The Government is also consulting on a new growth duty for non-economic regulators, aimed at ensuring that regulators uphold the highest standards of public protection without holding business back. The Treasury ‘is attracted’ to applying this new duty to the Pensions Regulator.

The 2013 Budget report states:

‘Across the entire regulatory system, the Government is taking action to shift the balance of regulation in favour of private sector investment and growth. This is particularly important for the regulation of defined benefit (DB) pensions as recent economic conditions have put companies sponsoring DB schemes under significant financial pressure…

The Government is also consulting on a new growth duty for non-economic regulators and is attracted, subject to the results of that consultation, to applying such a new duty to TPR’.

The Department for Business, Innovation and Skills (BIS) had already started consultation on the potential for a new growth duty for regulators generally. The BIS consultation opened on 8 March and closes on 19 April.

One of the questions in the BIS consultation is: ‘Question 8: Should the Pensions Regulator be included in the scope of the growth duty?’

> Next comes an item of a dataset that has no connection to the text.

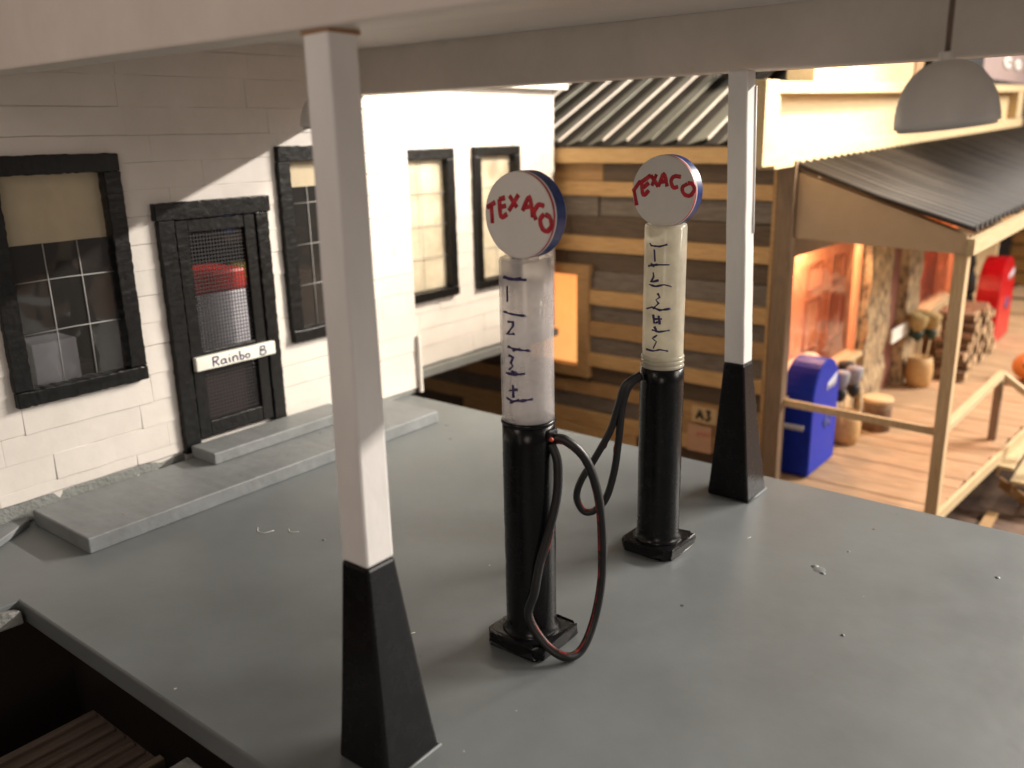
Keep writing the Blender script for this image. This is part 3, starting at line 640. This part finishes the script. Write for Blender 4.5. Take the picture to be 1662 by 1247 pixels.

Smoothing of assets and liabilities in scheme funding valuations

Following consultation, the Government has confirmed that will not be pursuing a change in legislation to permit the ‘smoothing’ of asset values and liabilities in funding valuations. This would have involved the averaging of asset prices and discount rates over a longer period of time, instead of using current market spot rates. The Budget Report states that the DWP consultation ‘did not reveal a strong case’ for amending existing legislation. Industry bodies such as ACA and NAPF have welcomed this decision.